I laughed, but the phrase stuck. Over the weeks that followed when I took class, whenever Triangle Pose came up, I heard his teasing voice in the back of my head going “Now we didn’t come all this way just to watch me do Triangle, did we?”
And I would grin, think “No” and do Triangle. I would do the pose, and be able to finish it. It got me out of the “oh shit here it comes” and “let it be over” attitude, and instead made me focus on something funny I was thinking of in that moment. It became our inside joke.
And now? I love that posture. It’s still hard and I have to focus and work at it, but I can finally do it.
And that reminds me that this is the case for my yoga practice as a whole too. It can be hard, I will always have to focus and devote myself to it, but I can do it. Especially when there is a positive approach and some jokes involved.
*Ben calls the 06:30 AM the Stupid Class. :’)


Aaahmazing post <3
Hahahaha that is the yoga, change your mind. Ben told me that story, it is good! Triangle loves you!
I’ll use that phrase too!
yo, this post totally made me realise something. last time i went to bikram yoga class was the best time ever. over time you saying that you like the way you feel during class has drifted to the surface of my mind a fair few times, and i think that stuck with me because i never really like the way i felt during class. (i just loved the way i felt afterwards.) i didn’t dislike it, because sure, i was focussed and calm and that’s nice, but it also just kind of really hurt. or at the very least, felt uncomfortable. but i loved being in class the last time. it felt great. and i think a pretty big part of that’s because that time i stepped into it with an unafraid ‘yes, i’m back, i’m going to fucking do this’ mindset. i could do more than ever and it was wonderful. so, in this roundabout way i wanted to say thank you. next time i’m going i’ll be going in with a similar mindset.
also, you’re very pretty doing that pose and i really enjoyed reading this.
Thank you for sharing that with me, babe – you rock xo
I just wanted to say it’s so nice to see you finally master this pose, no matter what it took to achieve this!
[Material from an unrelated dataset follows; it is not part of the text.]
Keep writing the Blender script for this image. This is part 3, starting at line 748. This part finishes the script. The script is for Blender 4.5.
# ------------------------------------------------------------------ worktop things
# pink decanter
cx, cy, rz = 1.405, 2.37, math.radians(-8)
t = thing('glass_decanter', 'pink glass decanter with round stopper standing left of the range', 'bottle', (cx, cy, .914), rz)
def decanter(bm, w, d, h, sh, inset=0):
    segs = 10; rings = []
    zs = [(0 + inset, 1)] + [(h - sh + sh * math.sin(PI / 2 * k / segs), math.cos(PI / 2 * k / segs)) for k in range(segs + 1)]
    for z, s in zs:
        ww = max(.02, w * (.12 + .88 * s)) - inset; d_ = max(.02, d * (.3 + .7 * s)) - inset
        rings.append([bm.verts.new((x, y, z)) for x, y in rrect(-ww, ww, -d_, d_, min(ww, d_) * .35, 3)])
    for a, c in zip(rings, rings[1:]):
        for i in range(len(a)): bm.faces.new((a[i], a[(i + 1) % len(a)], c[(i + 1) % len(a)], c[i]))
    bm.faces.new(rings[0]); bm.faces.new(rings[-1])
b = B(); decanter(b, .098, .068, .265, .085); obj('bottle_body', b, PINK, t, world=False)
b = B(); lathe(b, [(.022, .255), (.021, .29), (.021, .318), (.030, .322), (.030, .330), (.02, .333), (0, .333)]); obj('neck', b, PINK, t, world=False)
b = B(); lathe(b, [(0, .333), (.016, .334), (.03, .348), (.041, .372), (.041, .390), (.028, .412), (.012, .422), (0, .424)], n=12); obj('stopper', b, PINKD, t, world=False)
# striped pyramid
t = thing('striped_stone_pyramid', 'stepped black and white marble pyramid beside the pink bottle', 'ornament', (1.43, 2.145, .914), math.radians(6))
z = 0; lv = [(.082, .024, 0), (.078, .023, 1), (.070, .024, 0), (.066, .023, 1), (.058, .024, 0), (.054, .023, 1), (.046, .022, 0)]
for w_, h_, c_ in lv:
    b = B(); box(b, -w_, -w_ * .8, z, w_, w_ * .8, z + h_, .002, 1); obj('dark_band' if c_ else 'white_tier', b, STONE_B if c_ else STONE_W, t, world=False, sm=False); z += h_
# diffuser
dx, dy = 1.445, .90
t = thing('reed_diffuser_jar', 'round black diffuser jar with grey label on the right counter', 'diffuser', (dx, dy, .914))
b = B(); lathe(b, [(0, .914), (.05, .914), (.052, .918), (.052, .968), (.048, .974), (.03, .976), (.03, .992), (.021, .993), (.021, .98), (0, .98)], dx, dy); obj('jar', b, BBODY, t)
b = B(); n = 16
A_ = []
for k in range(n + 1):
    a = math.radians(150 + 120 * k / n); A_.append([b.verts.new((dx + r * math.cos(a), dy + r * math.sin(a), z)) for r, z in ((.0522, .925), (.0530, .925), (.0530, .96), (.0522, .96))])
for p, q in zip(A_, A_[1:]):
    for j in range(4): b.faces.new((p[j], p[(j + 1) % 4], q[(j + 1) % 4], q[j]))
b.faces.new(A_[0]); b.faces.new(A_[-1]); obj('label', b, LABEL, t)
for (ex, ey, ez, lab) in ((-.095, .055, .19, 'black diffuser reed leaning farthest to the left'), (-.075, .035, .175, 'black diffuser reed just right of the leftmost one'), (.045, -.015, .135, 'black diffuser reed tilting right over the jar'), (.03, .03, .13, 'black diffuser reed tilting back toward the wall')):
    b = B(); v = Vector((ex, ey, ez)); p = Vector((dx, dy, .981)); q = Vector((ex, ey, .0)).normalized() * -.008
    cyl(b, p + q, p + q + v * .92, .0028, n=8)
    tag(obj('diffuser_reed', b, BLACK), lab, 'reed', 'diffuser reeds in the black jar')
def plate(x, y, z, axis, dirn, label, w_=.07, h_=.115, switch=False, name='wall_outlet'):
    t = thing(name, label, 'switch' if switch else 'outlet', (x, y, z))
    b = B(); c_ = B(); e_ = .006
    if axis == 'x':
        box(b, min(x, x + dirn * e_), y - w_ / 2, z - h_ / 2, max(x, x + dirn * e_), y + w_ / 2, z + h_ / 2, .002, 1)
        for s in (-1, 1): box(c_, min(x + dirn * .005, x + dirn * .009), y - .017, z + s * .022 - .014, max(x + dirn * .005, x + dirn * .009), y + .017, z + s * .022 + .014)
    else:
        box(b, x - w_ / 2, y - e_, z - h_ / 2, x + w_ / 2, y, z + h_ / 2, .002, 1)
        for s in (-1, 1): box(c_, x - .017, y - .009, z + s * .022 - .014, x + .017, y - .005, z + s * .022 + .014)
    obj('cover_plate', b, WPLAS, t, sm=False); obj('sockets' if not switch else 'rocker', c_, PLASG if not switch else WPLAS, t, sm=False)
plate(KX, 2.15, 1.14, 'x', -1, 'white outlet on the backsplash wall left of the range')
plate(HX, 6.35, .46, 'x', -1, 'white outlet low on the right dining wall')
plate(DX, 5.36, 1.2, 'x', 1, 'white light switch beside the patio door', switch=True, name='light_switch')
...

I am reading your e-book GMY at the moment and I was just at the part where you’re writing you’re not able to do it… yet! Apparently. Great – keep it up, this new mindset.
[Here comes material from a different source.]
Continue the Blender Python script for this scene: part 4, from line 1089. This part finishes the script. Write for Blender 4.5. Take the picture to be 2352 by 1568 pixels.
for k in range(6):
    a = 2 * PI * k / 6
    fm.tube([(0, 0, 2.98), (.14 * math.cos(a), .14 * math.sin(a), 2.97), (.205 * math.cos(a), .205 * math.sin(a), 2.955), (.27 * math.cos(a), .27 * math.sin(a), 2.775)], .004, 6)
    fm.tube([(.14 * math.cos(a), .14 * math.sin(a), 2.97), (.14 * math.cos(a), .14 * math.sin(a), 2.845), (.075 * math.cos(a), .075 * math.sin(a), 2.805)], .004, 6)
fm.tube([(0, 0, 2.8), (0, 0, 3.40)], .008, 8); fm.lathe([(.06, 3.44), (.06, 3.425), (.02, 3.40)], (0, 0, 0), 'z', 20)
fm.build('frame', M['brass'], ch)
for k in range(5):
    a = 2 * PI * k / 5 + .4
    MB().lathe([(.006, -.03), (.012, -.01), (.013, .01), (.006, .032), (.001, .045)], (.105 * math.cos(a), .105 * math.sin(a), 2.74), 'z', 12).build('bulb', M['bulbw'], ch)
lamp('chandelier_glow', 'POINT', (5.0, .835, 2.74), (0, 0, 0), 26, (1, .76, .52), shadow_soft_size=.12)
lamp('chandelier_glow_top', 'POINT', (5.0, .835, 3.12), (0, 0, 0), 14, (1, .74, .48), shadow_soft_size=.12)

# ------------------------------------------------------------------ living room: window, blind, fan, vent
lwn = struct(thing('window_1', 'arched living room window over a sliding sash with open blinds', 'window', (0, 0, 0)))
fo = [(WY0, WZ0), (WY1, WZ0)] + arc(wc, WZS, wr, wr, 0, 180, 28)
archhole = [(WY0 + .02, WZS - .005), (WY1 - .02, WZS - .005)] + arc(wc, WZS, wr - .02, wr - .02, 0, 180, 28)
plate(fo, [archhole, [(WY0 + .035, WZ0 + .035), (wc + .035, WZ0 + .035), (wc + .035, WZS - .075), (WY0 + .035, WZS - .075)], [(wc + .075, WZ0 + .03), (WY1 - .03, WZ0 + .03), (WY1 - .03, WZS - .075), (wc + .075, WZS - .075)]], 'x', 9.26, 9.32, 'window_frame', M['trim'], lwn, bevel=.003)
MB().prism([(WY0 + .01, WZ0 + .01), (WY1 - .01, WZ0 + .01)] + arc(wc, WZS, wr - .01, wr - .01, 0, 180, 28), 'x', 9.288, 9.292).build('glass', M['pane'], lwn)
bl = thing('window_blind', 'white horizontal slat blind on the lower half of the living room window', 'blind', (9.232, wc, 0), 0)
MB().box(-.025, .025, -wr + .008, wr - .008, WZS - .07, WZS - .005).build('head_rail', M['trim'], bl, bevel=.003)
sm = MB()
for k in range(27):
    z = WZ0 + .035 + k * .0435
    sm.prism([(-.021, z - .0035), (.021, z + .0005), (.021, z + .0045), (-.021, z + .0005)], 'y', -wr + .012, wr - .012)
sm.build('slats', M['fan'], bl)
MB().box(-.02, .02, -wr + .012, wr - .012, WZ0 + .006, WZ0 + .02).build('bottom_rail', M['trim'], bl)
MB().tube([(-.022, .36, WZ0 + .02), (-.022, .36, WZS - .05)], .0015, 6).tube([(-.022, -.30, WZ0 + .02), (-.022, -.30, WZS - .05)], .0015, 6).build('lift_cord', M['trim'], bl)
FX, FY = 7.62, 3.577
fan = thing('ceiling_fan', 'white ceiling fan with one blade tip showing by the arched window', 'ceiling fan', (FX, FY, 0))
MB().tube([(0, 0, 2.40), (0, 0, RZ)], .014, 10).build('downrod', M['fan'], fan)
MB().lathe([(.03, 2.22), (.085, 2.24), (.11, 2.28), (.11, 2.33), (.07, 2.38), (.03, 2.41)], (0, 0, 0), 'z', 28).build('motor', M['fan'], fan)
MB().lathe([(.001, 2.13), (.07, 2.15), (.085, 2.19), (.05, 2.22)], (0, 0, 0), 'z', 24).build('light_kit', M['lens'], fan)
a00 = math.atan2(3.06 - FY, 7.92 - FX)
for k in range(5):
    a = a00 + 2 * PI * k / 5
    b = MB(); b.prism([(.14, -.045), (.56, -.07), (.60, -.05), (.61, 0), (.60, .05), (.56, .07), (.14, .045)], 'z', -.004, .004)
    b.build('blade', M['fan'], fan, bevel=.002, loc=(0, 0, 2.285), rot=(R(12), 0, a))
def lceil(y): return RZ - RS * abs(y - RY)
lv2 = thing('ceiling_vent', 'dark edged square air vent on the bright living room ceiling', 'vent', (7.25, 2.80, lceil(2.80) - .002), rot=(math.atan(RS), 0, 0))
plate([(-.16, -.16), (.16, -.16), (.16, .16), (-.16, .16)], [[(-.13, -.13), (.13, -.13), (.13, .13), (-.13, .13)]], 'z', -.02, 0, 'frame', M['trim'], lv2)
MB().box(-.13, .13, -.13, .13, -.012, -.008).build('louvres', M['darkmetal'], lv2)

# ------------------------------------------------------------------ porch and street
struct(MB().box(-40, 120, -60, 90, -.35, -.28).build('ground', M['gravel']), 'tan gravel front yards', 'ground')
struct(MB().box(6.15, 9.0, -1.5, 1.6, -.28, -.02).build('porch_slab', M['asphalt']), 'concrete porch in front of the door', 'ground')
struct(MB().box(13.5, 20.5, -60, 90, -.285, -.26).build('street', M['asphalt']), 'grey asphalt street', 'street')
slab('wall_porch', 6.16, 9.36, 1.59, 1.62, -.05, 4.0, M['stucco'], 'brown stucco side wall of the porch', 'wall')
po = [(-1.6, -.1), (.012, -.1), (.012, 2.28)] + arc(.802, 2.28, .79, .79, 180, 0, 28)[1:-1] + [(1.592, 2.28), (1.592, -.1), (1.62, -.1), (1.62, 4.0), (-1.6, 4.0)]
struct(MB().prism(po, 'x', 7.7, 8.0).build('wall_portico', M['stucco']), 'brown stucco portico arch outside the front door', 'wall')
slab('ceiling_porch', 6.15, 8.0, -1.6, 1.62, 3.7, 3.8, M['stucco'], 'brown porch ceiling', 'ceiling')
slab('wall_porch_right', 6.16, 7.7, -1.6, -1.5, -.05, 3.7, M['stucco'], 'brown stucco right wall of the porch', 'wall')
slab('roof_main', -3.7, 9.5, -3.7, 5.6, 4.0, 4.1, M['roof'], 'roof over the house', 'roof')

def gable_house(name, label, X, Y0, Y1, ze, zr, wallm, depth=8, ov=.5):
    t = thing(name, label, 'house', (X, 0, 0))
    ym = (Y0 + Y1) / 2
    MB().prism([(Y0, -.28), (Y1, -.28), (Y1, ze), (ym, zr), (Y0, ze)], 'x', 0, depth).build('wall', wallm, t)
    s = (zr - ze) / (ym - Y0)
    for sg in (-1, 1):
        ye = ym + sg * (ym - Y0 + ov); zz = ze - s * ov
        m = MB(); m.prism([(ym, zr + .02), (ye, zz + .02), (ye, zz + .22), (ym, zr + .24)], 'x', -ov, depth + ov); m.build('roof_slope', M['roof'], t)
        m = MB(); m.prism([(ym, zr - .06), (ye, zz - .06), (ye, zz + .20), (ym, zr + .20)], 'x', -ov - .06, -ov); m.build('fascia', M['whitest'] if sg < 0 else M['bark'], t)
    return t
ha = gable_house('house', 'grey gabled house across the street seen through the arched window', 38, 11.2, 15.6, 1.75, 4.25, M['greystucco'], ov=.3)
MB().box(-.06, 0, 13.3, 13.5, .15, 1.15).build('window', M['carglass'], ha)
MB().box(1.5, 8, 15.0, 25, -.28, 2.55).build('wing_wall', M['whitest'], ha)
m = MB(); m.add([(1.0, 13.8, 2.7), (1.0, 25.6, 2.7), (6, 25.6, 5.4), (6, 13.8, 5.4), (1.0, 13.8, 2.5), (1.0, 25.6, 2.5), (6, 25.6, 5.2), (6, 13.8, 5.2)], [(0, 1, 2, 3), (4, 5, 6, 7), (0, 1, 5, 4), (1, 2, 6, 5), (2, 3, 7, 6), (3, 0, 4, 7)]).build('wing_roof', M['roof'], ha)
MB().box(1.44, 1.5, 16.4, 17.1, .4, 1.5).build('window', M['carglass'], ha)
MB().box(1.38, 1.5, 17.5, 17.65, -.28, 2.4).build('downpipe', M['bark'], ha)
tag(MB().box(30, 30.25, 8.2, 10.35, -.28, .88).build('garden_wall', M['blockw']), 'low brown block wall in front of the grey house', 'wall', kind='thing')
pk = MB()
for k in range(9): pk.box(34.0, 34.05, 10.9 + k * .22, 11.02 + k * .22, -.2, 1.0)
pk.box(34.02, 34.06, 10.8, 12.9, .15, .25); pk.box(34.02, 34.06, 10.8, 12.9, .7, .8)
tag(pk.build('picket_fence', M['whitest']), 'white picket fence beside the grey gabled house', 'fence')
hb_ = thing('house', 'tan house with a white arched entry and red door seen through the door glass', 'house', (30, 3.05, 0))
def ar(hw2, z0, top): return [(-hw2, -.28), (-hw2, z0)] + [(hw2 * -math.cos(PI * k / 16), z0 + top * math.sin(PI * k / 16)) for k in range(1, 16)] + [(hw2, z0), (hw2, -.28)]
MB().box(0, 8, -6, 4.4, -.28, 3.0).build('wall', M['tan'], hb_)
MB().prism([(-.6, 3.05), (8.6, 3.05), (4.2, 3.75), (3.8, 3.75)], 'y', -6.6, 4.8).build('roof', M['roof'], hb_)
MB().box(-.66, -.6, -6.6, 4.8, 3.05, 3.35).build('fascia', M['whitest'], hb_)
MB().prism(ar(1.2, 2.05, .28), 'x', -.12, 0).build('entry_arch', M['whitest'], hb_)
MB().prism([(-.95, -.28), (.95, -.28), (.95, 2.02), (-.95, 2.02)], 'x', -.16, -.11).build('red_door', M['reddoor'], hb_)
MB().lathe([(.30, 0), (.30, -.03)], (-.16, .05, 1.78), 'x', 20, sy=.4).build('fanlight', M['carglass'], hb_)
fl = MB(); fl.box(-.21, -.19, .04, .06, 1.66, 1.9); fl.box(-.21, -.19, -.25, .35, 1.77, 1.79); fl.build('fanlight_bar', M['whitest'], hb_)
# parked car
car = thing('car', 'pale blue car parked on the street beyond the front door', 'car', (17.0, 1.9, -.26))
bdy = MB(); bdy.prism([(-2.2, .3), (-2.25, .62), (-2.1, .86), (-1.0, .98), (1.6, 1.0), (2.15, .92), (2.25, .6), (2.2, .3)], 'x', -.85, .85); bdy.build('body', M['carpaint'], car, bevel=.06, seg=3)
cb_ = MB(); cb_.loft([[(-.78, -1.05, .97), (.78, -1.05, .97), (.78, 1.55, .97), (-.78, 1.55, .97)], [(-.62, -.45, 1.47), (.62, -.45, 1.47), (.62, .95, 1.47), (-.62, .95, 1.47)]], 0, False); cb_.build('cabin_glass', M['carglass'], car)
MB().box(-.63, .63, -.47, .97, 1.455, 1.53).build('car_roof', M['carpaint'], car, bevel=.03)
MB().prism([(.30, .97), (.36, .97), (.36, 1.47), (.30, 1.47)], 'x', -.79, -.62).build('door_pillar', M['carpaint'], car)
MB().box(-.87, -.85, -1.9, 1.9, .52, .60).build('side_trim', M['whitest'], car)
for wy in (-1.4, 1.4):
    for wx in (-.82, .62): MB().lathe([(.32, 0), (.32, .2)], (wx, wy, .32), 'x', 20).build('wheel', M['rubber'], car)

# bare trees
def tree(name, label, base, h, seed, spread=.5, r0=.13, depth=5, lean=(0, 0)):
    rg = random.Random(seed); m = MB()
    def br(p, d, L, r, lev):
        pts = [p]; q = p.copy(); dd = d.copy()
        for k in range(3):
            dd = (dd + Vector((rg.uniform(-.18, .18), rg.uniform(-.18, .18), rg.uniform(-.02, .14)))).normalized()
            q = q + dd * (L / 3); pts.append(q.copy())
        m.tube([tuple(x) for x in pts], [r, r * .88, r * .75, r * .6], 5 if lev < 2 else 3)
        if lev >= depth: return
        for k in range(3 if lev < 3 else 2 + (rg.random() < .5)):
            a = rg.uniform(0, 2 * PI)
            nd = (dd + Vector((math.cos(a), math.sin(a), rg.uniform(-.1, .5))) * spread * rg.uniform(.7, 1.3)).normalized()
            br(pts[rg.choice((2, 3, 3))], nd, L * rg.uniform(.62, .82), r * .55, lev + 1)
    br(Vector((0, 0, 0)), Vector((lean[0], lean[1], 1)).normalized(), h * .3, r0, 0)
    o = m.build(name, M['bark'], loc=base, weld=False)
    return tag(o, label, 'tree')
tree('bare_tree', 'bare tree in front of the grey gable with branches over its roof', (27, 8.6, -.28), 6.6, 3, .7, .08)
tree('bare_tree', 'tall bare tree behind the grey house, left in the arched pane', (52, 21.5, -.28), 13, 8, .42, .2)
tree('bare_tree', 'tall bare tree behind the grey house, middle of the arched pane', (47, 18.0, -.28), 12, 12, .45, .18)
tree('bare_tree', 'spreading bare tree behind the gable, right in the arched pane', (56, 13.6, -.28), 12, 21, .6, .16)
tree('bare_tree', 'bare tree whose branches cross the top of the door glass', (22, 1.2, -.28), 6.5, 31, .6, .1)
Ah, thank you for reminding me, that’s so true!
I LOVE this! I have never done Bikram Yoga (planning on taking my first class this month though – eek!) but I run quite a lot. And lots of what you say sounds incredibly familiar… I usually set a rather fixed schedule and ALWAYS feel guilty when something cooler comes up/I find an excuse not to go and I end up skipping a day…
Way to go being able to decide and accept not going for a day!
Thank you! Let me know how your first class goes!
Damn, your abs!
lol, what abs :’)
Wow, this post was really inspiring! I’m just getting into yoga and pilates now. I’ve taken a few Bikram classes before but I had never thought about it as such a need/passion. I hope to be as dedicated to something so healthy someday soon!
Thank you! I just got hooked on Bikram Yoga the way other people take to running or other sports, I guess. Enjoy your yoga and pilates!
Ken het gevoel. Ik sport OF elke dag, OF helemaal niet. Als ik een dagje oversla dan kan ik daar niet zo goed mee dealen. Maar ik probeer er nu ook wat relaxter mee om te gaan en het gaat steeds beter.
PS. Zo awesome dat je gewoon lekker foto’s van je in sportoutfit/rood hoofd op internet zet. My insecurities applaud you! Je ziet er geweldig uit trouwens.
Heel goed van je! Dat schuldig voelen ken ik maar al te goed, helaas in werkelijk alles dat ik doe. No guilt, no problem… wat een mooi simpel zinnetje.